AUGUSTA (AP) – Completing a compromise that did not always look likely, the Legislature’s Appropriations Committee sealed a deal Thursday on more than $6.3 billion in General Fund spending for the two years beginning July 1.

Panelists approved a final round of expenditures totaling about $20 million, with $5 million going to slightly temper a pending tuition increase at the University of Maine System and another $3 million earmarked for a 500-student expansion within the Maine Community College System.

“So, we’re done. We’re done,” Democratic Sen. Margaret Rotundo of Lewiston, a co-chairman of the committee, said after the last 13-0 vote in late afternoon.

Debate in the full Legislature is expected to begin Monday, when the focus is likely to be the panel’s reworking of Gov. John Baldacci’s original plan for consolidating Maine’s sprawling network of local school systems.

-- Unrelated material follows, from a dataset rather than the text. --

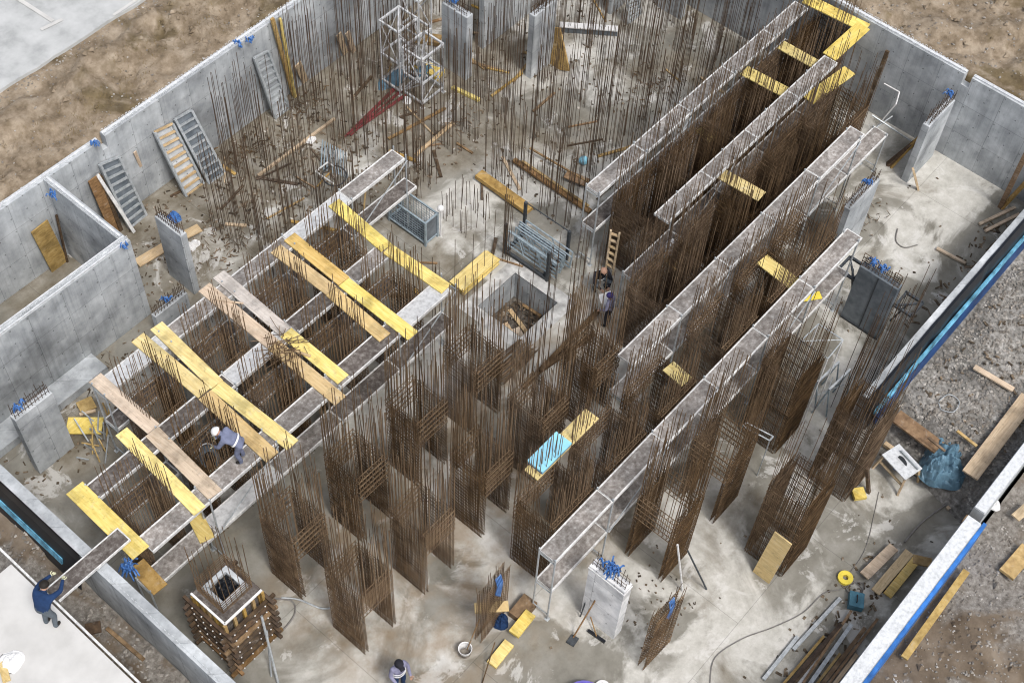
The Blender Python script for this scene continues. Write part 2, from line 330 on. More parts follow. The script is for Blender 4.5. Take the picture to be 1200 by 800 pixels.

Lawmakers on the Appropriations panel and within the Legislature’s rank and file suggest that sentiment on that issue, which has been widely varied to date, could determine the fate of the budget package as long as the package contains the education component.

Baldacci’s original proposal was to establish 26 regional education units, a significant reduction from Maine’s current 152 school administrative systems.

The revised plan prepared for inclusion in the budget envisions 80 units, based on desired student populations of at least 2,500.

Exceptions would be available, but sanctions could face non-complying communities. The budget package counts approximately $36.5 million in savings.

Local reorganization plans would be subject to voter approval.

Units that vote against reorganization would face penalties starting on July 1, 2009, including a loss of minimum subsidies, an increase in required mill rates and less favorable consideration in approval and funding for school construction projects.

An additional $5 million for the University of Maine System would bring the total increase in system funding for the upcoming biennium to $19.3 million and justify a reduction in higher tuitions from 12.6 percent to less than 10 percent, majority Democrats said in an analysis of late budget action.

Another $3 million for community colleges would bring the total funding increase for the next two years to $11 million, the analysis said.

About half of the funding for the final add-backs is to come from subjecting enterprises known as captive insurance companies – usually a wholly owned subsidiary of a corporation not in the insurance business, according to state tax officials – to the state corporate income tax.

Service cuts, funding transfers and numerous other budgetary initiatives are designed to balance the overall package while dispensing with a Baldacci proposal for $136 million in new tobacco levies.

The basis for a final deal was established a week ago when committee negotiators and House and Senate leaders struck a general agreement.

Republican Sen. Karl Turner of Cumberland on Thursday praised Rotundo and House committee Chairman Jeremy Fischer, D-Presque Isle, for being “always constructive” in leading panelists through their deliberations.

The final committee package includes more than $3.7 million for the state share of disaster relief related to spring floods, $2.8 million for nursing homes and home-based care and $1.9 million for initiatives addressing domestic violence, according to a committee staff tally.

To take effect by the July 1 beginning of a new fiscal year, the package would need to win super-majorities of at least two-thirds in both the Senate and House of Representatives.

Approval by lesser majorities would mean that the legislation would not become law until 90 days after the Legislature adjourns. Statutory adjournment date, which remains a target, is June 20.